Later the Haddington race meeting came to be held annually, the principal prize run for being “a silver bell of value.”

Rather an eccentric individual, named David Hume, was connected with the Turf in Scotland about the middle of the sixteenth century. He appears, indeed, to have been quite an interesting personality. A resident of Wedderburn, where he died in or about the year 1575—the early writers, while admitting that when he died he must have been fully fifty years of age, yet disagree as to the exact date of his death—he is especially worthy of mention because probably he was typical of a particular stamp of man that during the latter half of the sixteenth century was in a great measure responsible for the development of the race horse.

Presumably David Hume owned property, for he is spoken of as “a gentleman of good status in Berwickshire,” and in later years his son, known as David Hume of Godscroft, wrote a book which became famous in Scottish literature, the “History of the House of Douglas.”

The elder Hume is described as “a man remarkable for piety, probity, candour and integrity.” How ironical that description unconsciously was we shall see in a moment. The son, we are told, “seldom missed an opportunity of speaking in still more laudatory terms of his father,” but Mr J. P. Hore's opinion is to the effect that if some such institution as the modern Jockey Club had been in existence when Hume the elder was in his heyday, that gentleman would, in spite of his alleged probity, integrity, and so forth, have been warned off the Turf at short notice.

For we read that “so great a master in the art of riding was he that he would often be beat to-day and within eight days lay a double wager on the same horses and come off conqueror” (sic). No doubt this paragon of honour has many emulators on the Turf to-day, but the relatives and friends of the latter at least have not the effrontery to tell us that such men are “strictly just, utterly detesting all manner of fraud,” the statement made again and again about the elder Hume by his kinsfolk.

Elsewhere we learn that sometimes he ran two horses in one race and that upon occasions he was able to hoodwink the spectators assembled into believing that a horse had tried hard to win when in reality it had barely extended itself.

Hume himself would talk openly to his friends about the races he meant to win, and apparently he seldom attempted to conceal the fact that some of his horses were meant to lose.

Possibly this very “ingenuousness” may have led some of his friends, and a proportion of what we should to-day call the general public, to believe that he acted honourably and always in good faith.

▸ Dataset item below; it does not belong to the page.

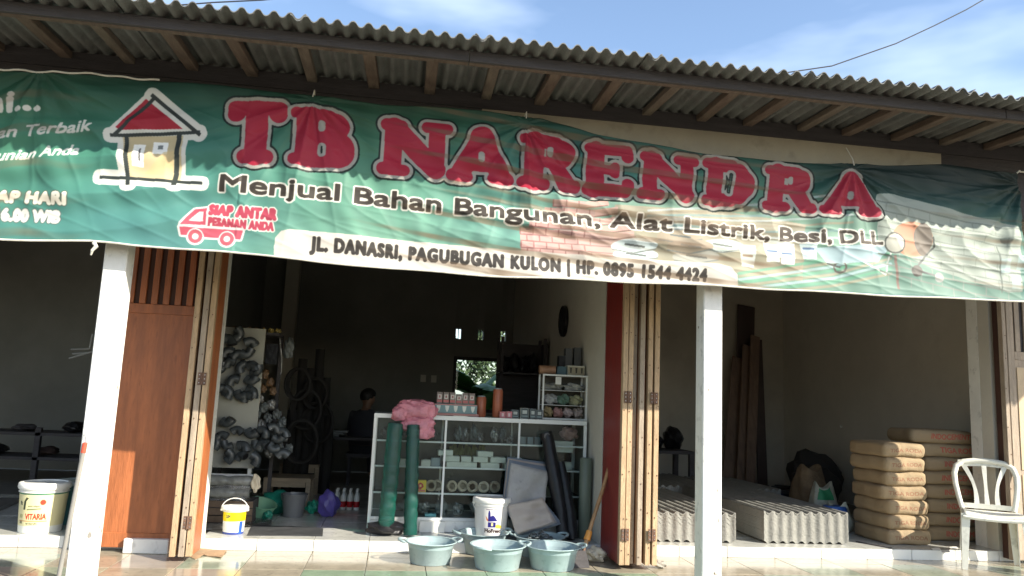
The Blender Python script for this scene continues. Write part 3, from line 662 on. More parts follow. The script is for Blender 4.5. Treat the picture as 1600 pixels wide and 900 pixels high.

In justice let it be said, however, that he bred good stock, also that he was a better judge of a horse than the bulk of his contemporaries—though that is not high praise. While himself engaged in roguery in connection with racing he was all the time striving to purify the Turf. He would, in all probability, have amassed a large fortune—or what was deemed in those days to be a large fortune—had he been less addicted to gambling for gambling's sake, for it is certain that from first to last he won much money by laying against his own horses as well as by backing some of them. The more amazing, therefore, is it that certain writers, even in comparatively recent times, should speak of him in all seriousness as a man of remarkable integrity.